Advanced Micro Devices has six-core Istanbul Opterons in the field that are pressing up against the 3GHz performance barrier. But shifting to these faster x64 chips would not radically improve the overall performance of the Roadrunner machine.</p
Going faster miles an hour
Each Opteron blade uses HyperTransport links out to the PCI-Express bus to link to two dual-socket Cell blades. Each Cell processor is running at 3.2GHz, and has eight vector processors (which are used to do the graphics in the Sony PlayStation 3, among other tasks the Cell chips were created to do). The Cell chips also include one 64-bit Power core to manage these on-chip vector processors, which deliver 12.8 gigaflops of double-precision performance each.

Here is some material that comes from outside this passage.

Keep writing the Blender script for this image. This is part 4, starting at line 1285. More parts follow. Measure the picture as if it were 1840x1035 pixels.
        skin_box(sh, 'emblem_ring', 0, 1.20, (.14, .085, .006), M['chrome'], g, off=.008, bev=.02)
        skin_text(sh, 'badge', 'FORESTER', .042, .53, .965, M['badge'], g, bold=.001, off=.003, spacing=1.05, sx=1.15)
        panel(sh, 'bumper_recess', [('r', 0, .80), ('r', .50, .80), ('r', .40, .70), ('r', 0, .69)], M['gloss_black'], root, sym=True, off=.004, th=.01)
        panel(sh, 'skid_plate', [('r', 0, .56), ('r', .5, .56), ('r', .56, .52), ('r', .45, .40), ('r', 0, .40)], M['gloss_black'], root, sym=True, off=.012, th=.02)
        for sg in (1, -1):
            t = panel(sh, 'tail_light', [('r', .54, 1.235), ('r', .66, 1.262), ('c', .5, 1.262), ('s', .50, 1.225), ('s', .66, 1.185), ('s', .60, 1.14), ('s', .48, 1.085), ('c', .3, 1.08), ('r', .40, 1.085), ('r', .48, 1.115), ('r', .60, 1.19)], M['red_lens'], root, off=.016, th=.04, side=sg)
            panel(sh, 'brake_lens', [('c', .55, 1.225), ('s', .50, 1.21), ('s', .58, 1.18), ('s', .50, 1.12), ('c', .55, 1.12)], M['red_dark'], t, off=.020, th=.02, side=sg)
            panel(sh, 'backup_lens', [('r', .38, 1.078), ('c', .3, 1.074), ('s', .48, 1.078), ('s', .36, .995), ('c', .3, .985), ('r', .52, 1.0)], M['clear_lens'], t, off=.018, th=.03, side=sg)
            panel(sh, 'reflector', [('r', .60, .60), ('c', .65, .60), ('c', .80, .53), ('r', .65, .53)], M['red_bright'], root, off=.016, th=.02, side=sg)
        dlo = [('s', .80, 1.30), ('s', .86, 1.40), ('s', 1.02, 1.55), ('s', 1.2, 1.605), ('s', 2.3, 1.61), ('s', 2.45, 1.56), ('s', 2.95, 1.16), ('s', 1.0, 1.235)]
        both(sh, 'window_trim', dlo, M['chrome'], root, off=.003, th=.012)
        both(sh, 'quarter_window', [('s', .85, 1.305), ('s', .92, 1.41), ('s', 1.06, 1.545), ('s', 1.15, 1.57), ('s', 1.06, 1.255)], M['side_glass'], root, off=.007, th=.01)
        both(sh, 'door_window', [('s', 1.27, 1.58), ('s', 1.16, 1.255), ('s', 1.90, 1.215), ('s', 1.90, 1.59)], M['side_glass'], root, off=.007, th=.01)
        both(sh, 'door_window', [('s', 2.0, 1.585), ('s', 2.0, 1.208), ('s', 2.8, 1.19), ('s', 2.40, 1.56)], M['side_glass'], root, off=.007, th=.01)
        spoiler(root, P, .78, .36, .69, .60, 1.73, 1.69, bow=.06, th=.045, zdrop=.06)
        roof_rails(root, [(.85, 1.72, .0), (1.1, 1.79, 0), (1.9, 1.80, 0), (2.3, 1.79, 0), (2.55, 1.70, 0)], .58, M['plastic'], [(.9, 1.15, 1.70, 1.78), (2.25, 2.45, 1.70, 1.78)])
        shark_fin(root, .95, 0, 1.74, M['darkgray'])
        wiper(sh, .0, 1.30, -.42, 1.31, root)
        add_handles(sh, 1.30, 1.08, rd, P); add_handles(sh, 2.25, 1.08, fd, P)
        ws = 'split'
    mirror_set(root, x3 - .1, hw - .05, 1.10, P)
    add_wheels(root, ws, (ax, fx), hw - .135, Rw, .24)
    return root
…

Each Opteron core gets its own Cell chip to do its math for it, like the blonde who isn't dating the nerd but the nerd thinks is, and the beauty is that the x64 applications using the message passing interface (MPI) protocol to run parallelized applications runs with minor modifications on the hybrid Opteron-Cell box.
And each server node (one x64 node with two Cell co-processor nodes) can deliver 409.6 gigaflops of double-precision floating-point math. On the Linpack Fortran benchmark test, the Roadrunner with 129,600 cores is able to deliver 1.1 petaflops of sustained performance.
While the Jaguar XT5 machine at Oak Ridge is powerful, weighing in at 1.06 petaflops, it has to rely on its 150,152 cores to do the math. What Jaguar needs is some powerful nerds so its blondes can run code, and it looks like the next generation of machines at the supercomputer center are going to be using the Fermi GPUs.
Hybrid futures
It would not be at all surprising to see a hybrid architecture for the future Oak Ridge machine that uses PCI-Express 2.0 links to hook Fermi GPUs into Opteron server nodes, just like IBM is using PCI-Express 1.0 links to hook Cell boards into the Opteron nodes with Roadrunner.
Jeff Nichols, associate lab director for computing and computational sciences at Oak Ridge, said in a statement that the Fermi GPUs, which have eight times the double precision floating point performance as the Teslas, at around 500 gigaflops, would enable "substantial scientific breakthroughs that would be impossible without the new technology."
Working with the future Tesla GPU coprocessors and their successors, Oak Ridge is hoping to push up into the exaflops barrier within ten years. Getting to 10 petaflops next year with a parallel super that uses the Fermi GPUs is just a down payment.
The important thing about the Fermi GPUs is that the CUDA programming environment from nVidia supports not just C, but C++ as well. When Fortran compilers can see and dispatch work to the GPUs, the combination of decent double-precision performance and C++ and Fortran support will truly push GPU co-processors into the mainstream. This is exactly what Nvidia, AMD (with its FireStream GPUs), and Intel (with its Larrabee GPUs) are all hoping for.
Cell multiplication
The question now is, what will Big Blue do to counter these moves onto its hybrid supercomputing turf?
Several years back, when the Cell chips were first being commercialized and offered terrible double-precision floating-point performance (like 42 gigaflops versus 460 gigaflops for a two-socket Cell blade), Big Blue's roadmap called for a Cell board with two sockets that could deliver 460 gigaflops of single-precision and 217 gigaflops of double-precision math. We know this blade server as the BladeCenter QS22.
The roadmap also called for a BladeCenter QS2Z, which would have Cell chips that in turn had two Power cores and a whopping 32 vector processors each, using a next-generation memory and interconnection technology; the QS2Z blade would sport 2 teraflops per blade at single precision and 1 teraflops per blade at double precision.
That's about twice the oomph in a Cell chip compared to the forthcoming Fermi GPUs. Oak Ridge knew that, of course, but maybe this future Cell chip never made it out of the concept stage, as it was in early 2007.
IBM is mum on its Cell roadmap plans at this point, but this future Cell chip was slated for delivery in the first half of 2010, more or less concurrent with the Fermi GPU co-processors. ®